I’ve been working on my conventional technique and it’s not really coming along. I keep extending my knee’s before I should…I’m lifting my hips/butt before any weight moves etc. I don’t really want to injure myself or just keep doing this until it’s such a bad habit where it’ll be even harder to fix.

So I was wondering…is it alright to do sumo deadlifts from an athletic standpoint and for lower-back etc. stick hard with stiff legs, romanians, GM’s etc?

I will be working with 135 conventional deadlift to practice form until it gets right, but until then will sumo deads, and after that for assistance (stiff legs, gm’s, frontSQ etc.) this will give me a strong base, and will probably allow me to pull quite a bit when I get the conventional form down pat.
What do you all think?
I’m assuming the sumo deadlifts can only help also…with the hips for kicking, hips for squatting etc.

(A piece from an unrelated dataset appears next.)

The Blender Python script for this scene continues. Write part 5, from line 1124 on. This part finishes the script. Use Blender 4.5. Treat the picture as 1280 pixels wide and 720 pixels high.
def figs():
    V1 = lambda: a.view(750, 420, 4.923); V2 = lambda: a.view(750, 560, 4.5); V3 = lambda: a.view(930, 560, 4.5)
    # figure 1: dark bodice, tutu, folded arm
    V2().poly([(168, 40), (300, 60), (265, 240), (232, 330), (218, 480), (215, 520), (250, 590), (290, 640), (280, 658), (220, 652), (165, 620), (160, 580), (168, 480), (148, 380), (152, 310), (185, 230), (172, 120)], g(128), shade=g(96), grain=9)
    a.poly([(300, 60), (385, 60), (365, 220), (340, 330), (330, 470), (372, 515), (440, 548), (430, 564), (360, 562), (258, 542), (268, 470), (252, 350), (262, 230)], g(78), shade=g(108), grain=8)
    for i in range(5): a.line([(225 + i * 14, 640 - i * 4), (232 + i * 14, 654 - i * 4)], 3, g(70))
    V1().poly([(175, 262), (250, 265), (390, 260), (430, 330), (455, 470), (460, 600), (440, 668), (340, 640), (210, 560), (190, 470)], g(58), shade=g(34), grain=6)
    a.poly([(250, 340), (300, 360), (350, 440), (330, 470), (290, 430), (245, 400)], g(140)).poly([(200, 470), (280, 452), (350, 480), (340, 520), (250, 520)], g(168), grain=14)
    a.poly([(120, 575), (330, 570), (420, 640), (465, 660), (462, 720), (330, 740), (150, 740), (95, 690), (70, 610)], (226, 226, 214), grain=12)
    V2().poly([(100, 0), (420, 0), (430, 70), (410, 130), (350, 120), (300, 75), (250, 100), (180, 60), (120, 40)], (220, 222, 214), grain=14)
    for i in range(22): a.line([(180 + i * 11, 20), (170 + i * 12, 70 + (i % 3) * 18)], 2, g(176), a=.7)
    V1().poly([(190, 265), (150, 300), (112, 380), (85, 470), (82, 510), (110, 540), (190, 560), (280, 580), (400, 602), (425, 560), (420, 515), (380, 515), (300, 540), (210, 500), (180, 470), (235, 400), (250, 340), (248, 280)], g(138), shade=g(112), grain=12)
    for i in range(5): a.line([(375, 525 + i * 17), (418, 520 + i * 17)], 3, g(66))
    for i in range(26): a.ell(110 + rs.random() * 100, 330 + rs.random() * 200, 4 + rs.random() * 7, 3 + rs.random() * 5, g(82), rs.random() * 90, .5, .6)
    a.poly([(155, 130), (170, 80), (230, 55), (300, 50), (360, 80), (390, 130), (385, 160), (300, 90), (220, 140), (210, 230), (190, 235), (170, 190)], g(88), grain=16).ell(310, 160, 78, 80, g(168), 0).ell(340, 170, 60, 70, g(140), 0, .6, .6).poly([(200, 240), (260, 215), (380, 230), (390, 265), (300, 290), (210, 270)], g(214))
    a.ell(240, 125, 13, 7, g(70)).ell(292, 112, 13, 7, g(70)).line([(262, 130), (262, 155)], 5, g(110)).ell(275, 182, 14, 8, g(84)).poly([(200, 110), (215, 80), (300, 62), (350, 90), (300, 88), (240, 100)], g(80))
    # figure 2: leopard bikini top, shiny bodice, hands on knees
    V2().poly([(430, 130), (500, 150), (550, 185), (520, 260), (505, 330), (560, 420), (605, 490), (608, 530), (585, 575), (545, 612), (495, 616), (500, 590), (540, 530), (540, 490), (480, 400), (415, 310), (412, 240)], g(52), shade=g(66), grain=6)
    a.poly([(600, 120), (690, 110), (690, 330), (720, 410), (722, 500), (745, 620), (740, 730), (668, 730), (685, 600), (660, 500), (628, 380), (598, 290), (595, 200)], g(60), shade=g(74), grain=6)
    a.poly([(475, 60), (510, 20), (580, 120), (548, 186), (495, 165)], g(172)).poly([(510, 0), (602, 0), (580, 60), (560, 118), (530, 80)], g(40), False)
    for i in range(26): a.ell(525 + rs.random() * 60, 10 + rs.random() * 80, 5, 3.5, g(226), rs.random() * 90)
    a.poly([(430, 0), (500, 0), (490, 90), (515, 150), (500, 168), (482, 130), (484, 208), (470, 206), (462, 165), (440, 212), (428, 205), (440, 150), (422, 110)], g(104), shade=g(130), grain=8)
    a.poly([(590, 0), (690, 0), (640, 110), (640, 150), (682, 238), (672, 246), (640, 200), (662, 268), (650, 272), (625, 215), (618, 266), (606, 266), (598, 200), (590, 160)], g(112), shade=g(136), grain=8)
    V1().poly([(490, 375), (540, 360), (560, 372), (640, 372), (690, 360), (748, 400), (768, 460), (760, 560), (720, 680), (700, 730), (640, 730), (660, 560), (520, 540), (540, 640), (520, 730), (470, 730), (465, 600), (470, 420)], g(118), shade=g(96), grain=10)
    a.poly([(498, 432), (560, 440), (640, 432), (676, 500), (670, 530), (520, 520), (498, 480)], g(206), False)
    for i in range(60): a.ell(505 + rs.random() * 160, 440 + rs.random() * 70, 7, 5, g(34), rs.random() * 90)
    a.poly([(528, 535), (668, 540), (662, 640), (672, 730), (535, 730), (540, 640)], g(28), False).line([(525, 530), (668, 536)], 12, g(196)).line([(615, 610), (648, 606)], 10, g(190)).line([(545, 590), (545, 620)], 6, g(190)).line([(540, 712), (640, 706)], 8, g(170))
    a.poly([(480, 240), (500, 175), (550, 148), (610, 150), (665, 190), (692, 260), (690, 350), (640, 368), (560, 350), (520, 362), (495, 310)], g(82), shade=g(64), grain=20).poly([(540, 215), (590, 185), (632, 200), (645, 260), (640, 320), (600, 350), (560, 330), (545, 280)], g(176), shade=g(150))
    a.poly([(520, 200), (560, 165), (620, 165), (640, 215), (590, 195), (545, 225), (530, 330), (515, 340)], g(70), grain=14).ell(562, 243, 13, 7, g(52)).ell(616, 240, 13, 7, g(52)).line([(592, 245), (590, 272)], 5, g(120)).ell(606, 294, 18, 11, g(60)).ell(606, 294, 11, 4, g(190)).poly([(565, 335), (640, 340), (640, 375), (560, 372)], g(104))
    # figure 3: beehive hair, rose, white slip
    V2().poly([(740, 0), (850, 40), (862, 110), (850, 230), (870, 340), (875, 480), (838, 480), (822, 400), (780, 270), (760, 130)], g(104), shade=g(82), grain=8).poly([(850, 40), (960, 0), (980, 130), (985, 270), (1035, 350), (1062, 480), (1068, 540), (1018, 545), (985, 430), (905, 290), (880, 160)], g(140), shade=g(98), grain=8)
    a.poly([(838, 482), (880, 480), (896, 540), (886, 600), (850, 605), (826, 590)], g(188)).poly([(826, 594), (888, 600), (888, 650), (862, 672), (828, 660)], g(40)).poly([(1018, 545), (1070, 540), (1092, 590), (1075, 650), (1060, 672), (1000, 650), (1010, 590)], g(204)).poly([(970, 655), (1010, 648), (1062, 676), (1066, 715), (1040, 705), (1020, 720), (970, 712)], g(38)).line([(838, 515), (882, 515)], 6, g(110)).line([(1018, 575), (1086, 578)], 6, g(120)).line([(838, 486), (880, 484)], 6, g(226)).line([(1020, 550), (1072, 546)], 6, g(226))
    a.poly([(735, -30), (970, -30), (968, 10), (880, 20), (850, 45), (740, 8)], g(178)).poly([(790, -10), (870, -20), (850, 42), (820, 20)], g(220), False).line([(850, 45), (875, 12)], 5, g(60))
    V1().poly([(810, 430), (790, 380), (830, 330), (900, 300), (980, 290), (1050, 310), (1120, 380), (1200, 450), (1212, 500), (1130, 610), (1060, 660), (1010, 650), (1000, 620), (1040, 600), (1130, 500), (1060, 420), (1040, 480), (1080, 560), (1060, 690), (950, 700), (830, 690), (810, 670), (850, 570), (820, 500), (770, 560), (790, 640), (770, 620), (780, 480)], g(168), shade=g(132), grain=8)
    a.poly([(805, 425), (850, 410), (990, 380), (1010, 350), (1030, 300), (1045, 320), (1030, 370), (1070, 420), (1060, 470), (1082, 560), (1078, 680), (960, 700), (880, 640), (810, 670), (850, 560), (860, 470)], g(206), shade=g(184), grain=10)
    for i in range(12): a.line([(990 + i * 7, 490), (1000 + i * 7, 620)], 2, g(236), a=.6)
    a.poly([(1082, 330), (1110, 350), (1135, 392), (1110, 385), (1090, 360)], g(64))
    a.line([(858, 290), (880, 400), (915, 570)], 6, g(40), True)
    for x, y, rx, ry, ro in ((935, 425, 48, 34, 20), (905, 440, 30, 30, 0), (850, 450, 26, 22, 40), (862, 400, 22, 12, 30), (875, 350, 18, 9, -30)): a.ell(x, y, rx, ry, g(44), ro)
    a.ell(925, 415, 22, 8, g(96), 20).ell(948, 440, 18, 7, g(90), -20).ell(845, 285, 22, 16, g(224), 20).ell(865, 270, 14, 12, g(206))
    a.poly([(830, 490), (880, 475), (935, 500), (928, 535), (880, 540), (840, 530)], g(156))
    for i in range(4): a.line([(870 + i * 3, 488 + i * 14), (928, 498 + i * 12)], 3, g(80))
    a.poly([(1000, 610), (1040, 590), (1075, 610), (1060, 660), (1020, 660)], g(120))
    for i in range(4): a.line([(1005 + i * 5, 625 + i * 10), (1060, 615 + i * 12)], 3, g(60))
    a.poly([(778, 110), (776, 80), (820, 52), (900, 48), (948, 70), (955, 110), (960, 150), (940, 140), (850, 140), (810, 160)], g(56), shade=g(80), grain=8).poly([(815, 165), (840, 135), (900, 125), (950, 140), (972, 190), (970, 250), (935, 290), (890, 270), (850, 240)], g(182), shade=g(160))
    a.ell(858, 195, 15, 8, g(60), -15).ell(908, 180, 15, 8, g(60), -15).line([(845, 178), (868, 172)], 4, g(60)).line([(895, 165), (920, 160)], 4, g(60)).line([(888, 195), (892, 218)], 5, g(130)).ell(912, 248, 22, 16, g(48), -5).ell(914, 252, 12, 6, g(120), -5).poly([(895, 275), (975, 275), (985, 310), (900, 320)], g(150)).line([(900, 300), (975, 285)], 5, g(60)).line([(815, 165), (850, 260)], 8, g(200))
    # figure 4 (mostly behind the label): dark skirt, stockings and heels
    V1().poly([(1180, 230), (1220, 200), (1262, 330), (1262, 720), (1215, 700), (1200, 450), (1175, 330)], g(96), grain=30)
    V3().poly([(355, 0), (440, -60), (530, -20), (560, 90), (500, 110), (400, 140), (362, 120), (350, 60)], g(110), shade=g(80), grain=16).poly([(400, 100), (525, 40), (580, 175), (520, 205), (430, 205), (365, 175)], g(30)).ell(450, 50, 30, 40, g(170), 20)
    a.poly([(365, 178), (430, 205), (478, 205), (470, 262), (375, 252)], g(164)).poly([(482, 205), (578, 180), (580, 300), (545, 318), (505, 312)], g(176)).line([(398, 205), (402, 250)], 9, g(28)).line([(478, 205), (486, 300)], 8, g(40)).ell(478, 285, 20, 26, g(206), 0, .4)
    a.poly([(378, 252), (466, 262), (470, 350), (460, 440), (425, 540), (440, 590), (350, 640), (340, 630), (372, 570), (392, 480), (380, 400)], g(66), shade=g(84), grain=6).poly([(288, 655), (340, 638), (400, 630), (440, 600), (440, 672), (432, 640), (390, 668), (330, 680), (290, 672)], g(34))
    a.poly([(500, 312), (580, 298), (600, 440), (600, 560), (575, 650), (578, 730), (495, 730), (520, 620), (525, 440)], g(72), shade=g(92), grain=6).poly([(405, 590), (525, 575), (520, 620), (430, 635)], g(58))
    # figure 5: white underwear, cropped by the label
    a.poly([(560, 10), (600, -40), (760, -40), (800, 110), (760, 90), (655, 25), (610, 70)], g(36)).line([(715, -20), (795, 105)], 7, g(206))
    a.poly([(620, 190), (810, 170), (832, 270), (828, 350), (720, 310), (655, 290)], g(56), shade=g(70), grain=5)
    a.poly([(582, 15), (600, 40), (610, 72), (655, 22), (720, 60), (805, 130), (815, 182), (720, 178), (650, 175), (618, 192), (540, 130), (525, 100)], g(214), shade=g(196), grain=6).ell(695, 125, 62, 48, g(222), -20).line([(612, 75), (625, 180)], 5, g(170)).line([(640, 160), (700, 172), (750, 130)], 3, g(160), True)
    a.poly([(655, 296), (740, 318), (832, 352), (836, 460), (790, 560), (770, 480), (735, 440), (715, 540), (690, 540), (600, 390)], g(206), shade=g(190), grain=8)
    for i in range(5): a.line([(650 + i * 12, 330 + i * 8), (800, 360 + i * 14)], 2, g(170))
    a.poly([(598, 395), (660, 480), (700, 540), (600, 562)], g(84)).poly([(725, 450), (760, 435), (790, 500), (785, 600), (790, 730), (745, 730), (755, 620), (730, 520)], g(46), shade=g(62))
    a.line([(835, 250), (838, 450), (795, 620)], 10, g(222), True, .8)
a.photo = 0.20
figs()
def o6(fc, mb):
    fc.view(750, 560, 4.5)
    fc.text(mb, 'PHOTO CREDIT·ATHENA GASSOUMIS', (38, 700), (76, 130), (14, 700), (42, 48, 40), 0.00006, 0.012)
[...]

Sumo is more legs, less lower back. There’s nothing wrong with it. Not sure what your routine looks like, but on an upper/lower split you could do squats and speed deadlifts one day and sumo deadlifts the other day.

your never going to learn good form with 135lbs. the second you go back to whatever weights you are using now, they will be heavy and your form is going to go to shit.

post a vid of your deadlift. Sounds like you are likely trying to ‘squat’ the weight up, something very few people can effectively do. Your hips should start pretty high in a conventional deadlift. I wouldn’t worry to much about injury unless you are rounding your low back.

[quote]wfifer wrote:
Sumo is more legs, less lower back. There’s nothing wrong with it. Not sure what your routine looks like, but on an upper/lower split you could do squats and speed deadlifts one day and sumo deadlifts the other day. [/quote]

This is a pretty sexy idea. I may steal it in January.

i agree with using a heavier weight. it makes sense that the heavier the weight is the more youre going to play around with form till you find what works.